You've implemented refresh tokens and that seems to be one of your major selling points, but I'm confused what benefit that provides?
I thought the use case for refresh tokens in OAuth was that the user can revoke access from the OAuth provider side. But since the user can't go to SuperTokens and revoke their session, isn't the refresh token functionality superfluous?
rishabhpoddar|5 years ago
We don't use normal refresh tokens. We use one time use refresh tokens. This allows to detect token theft in a reliable way for long lived sessions (https://tools.ietf.org/html/draft-ietf-oauth-browser-based-a...).
Also, OAuth is different to session management in that OAuth is for delegation purposes, whilst "a session" can be used to maintain authentication between your own frontend and backend.

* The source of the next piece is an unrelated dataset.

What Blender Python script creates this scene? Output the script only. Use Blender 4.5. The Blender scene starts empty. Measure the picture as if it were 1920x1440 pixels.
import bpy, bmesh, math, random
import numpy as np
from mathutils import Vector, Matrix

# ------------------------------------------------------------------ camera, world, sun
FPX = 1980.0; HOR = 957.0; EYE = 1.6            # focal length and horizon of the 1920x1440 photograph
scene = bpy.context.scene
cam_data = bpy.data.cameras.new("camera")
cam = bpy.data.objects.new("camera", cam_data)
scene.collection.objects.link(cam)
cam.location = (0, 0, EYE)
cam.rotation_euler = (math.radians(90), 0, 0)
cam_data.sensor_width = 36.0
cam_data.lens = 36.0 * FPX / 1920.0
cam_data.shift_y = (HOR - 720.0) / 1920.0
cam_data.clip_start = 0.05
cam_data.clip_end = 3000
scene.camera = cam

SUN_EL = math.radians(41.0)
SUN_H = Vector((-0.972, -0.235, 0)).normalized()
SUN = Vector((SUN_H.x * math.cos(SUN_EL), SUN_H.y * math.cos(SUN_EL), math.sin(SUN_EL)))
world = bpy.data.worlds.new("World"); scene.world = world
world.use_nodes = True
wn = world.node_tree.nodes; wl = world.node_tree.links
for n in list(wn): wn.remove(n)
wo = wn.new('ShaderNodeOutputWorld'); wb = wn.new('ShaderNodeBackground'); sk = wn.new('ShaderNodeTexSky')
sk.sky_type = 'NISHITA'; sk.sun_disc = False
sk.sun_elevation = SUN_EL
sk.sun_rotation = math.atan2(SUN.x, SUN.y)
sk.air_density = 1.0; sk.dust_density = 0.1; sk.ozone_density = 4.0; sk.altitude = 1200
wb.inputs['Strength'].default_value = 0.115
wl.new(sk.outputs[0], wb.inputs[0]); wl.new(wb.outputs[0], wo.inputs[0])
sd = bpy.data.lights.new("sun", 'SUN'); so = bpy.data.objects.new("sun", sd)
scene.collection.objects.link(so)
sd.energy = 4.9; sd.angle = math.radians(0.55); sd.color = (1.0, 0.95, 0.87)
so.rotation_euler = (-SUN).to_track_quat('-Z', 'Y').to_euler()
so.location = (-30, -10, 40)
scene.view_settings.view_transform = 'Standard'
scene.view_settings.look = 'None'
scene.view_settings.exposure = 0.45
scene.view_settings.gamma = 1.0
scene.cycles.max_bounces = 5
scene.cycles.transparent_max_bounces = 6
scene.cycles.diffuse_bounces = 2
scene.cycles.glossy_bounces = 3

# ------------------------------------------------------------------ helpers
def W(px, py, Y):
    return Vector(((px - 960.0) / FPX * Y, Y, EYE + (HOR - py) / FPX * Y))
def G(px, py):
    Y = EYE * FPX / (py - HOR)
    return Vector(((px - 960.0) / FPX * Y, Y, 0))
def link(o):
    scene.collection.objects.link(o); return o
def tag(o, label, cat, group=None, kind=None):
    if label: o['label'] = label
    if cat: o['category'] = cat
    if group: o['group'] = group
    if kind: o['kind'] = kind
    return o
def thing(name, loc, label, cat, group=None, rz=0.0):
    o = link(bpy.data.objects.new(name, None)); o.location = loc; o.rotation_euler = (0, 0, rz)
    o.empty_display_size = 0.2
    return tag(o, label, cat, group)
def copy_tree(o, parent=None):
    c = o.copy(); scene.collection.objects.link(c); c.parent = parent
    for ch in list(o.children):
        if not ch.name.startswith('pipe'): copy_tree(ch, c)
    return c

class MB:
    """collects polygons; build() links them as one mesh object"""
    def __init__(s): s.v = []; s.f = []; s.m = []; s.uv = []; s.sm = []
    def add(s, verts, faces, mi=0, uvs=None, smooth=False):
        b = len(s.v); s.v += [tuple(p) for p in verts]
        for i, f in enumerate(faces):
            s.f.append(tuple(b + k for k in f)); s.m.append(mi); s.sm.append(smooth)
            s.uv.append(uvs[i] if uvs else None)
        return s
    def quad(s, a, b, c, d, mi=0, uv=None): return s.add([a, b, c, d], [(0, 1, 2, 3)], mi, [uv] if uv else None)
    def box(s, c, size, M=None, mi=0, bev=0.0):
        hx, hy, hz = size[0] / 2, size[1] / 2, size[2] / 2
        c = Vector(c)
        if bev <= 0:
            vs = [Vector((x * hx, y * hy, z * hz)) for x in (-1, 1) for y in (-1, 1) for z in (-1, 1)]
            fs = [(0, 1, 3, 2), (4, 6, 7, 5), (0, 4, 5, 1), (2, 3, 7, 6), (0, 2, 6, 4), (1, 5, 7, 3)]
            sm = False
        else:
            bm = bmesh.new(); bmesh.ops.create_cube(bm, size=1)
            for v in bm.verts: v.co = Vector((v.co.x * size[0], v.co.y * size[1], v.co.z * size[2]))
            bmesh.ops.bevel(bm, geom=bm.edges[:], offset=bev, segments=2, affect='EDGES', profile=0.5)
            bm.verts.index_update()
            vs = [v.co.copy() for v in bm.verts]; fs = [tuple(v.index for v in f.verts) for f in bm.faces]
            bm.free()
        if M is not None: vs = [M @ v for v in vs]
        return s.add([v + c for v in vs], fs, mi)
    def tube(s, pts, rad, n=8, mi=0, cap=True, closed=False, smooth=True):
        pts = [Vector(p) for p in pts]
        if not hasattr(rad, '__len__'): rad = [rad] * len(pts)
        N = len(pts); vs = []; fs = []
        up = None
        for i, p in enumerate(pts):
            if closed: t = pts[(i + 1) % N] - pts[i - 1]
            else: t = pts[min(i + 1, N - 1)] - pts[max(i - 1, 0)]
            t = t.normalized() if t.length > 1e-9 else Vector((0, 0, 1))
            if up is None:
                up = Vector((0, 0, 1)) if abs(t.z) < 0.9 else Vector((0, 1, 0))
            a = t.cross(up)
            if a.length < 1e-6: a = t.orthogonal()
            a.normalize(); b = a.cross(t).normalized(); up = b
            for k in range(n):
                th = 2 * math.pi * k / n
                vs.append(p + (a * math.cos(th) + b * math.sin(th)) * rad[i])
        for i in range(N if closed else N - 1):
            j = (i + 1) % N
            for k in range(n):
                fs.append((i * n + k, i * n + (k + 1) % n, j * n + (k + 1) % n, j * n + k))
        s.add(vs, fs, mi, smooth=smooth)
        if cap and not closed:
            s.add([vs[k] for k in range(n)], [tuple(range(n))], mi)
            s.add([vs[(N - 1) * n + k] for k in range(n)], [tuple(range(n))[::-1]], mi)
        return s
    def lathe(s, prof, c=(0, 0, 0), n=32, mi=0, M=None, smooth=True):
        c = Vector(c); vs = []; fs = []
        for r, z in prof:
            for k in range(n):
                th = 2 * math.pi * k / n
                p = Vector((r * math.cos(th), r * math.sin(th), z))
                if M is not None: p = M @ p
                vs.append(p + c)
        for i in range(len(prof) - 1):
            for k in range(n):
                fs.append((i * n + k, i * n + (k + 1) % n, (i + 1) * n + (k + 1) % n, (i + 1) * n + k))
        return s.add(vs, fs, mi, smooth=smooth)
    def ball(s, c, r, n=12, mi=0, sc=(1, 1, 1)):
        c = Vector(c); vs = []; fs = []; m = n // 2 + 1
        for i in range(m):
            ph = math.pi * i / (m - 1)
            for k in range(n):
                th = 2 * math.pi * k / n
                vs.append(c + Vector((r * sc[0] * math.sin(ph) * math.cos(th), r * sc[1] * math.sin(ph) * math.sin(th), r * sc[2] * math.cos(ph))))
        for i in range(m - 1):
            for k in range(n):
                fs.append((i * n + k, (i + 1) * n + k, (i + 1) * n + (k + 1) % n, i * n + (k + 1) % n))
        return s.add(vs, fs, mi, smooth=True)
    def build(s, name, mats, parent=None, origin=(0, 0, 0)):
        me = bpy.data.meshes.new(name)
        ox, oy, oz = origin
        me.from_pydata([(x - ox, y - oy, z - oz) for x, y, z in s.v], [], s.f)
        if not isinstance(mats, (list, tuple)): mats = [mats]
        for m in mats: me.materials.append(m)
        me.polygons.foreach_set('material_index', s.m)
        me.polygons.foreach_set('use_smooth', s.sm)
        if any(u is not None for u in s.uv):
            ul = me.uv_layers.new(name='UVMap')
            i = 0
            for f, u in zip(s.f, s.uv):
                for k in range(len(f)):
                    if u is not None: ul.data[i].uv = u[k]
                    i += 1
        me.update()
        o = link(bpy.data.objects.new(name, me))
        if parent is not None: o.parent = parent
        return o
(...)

In terms of revocation of sessions, our SDK provides functions that can be used to revoke sessions. Soon, we will be making a dashboard that can be used to do the same (and other things)
thrwaway2020aug|5 years ago
I'm still a bit confused why you're referencing OAuth here and in the launch announcement while also saying "OAuth is different to session management"
Why have you chosen to use OAuth solutions if you're not solving an OAuth problem? How are you sure it's still the right solution? I see some overlap but it's not obvious to me that OAuth methodologies should be applied here.